## Short exercise
Set down the data below from its first line to the line holding "COL = S.collection", inclusive; omit all pictures.

## Provided material
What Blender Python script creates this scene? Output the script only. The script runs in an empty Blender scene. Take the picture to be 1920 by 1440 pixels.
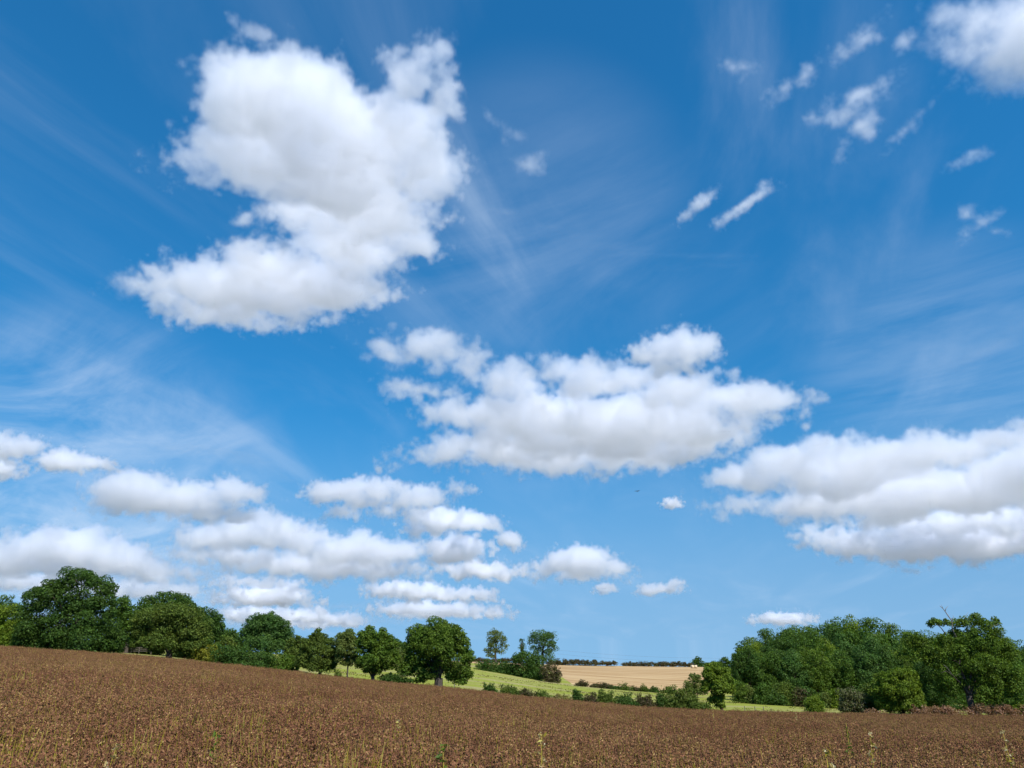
import bpy, math, random
import numpy as np
from mathutils import Vector, Matrix

S = bpy.context.scene
COL = S.collection

# ------------------------------------------------------------------ camera
F = 1400.0                                  # focal length in pixels of a 1920 wide frame
TH = math.atan(530 / F)                     # the camera looks up; eye level lies low in the frame
EYE = 2.2
cam_d = bpy.data.cameras.new('camera')
cam = bpy.data.objects.new('camera', cam_d)
COL.objects.link(cam)
S.camera = cam
cam_d.lens = F / 1920 * 36
cam_d.clip_start = 0.1
cam_d.clip_end = 90000
cam.location = (0, 0, EYE)
cam.rotation_euler = (math.pi / 2 + TH, 0, 0)

# ------------------------------------------------------------------ sky and sun
SUN_EL, SUN_AZ = math.radians(47), math.radians(148)     # azimuth clockwise from +Y
wo = bpy.data.worlds.new('World')
S.world = wo
wo.use_nodes = True
wn = wo.node_tree
WN, WL = wn.nodes.new, wn.links.new
bg = wn.nodes['Background']
bg.inputs[1].default_value = 0.13
sk = WN('ShaderNodeTexSky')
sk.sky_type = 'NISHITA'
sk.sun_disc = False
sk.sun_elevation = SUN_EL
sk.sun_rotation = SUN_AZ
sk.dust_density = 0.0
sk.ozone_density = 2.5
sk.altitude = 0


def wmath(op, a, b=None, c=None, clamp=False):
    n = WN('ShaderNodeMath')
    n.operation = op
    n.use_clamp = clamp
    for i, v in enumerate((a, b, c)):
        if v is None:
            continue
        if isinstance(v, (int, float)):
            n.inputs[i].default_value = v
        else:
            WL(v, n.inputs[i])
    return n.outputs[0]


def wmap(v, a, b, lo=0.0, hi=1.0):
    n = WN('ShaderNodeMapRange')
    n.interpolation_type = 'SMOOTHSTEP'
    WL(v, n.inputs['Value'])
    for k, x in (('From Min', a), ('From Max', b), ('To Min', lo), ('To Max', hi)):
        n.inputs[k].default_value = x
    return n.outputs[0]


tc = WN('ShaderNodeTexCoord')
mp = WN('ShaderNodeMapping')
mp.inputs['Location'].default_value = (0, 0, 0.2)
mp.inputs['Scale'].default_value = (1, 1, 0.8)
nn = WN('ShaderNodeVectorMath')
nn.operation = 'NORMALIZE'
WL(tc.outputs['Generated'], mp.inputs[0])
WL(mp.outputs[0], nn.inputs[0])
WL(nn.outputs[0], sk.inputs[0])
hs = WN('ShaderNodeHueSaturation')
hs.inputs['Saturation'].default_value = 1.38
WL(sk.outputs[0], hs.inputs['Color'])
tint = WN('ShaderNodeMix')
tint.data_type = 'RGBA'
tint.blend_type = 'MULTIPLY'
tint.inputs[0].default_value = 1
tint.inputs[7].default_value = (0.62, 1.2, 1.12, 1)
WL(hs.outputs[0], tint.inputs[6])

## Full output
What Blender Python script creates this scene? Output the script only. The script runs in an empty Blender scene. Take the picture to be 1920 by 1440 pixels.
import bpy, math, random
import numpy as np
from mathutils import Vector, Matrix

S = bpy.context.scene
COL = S.collection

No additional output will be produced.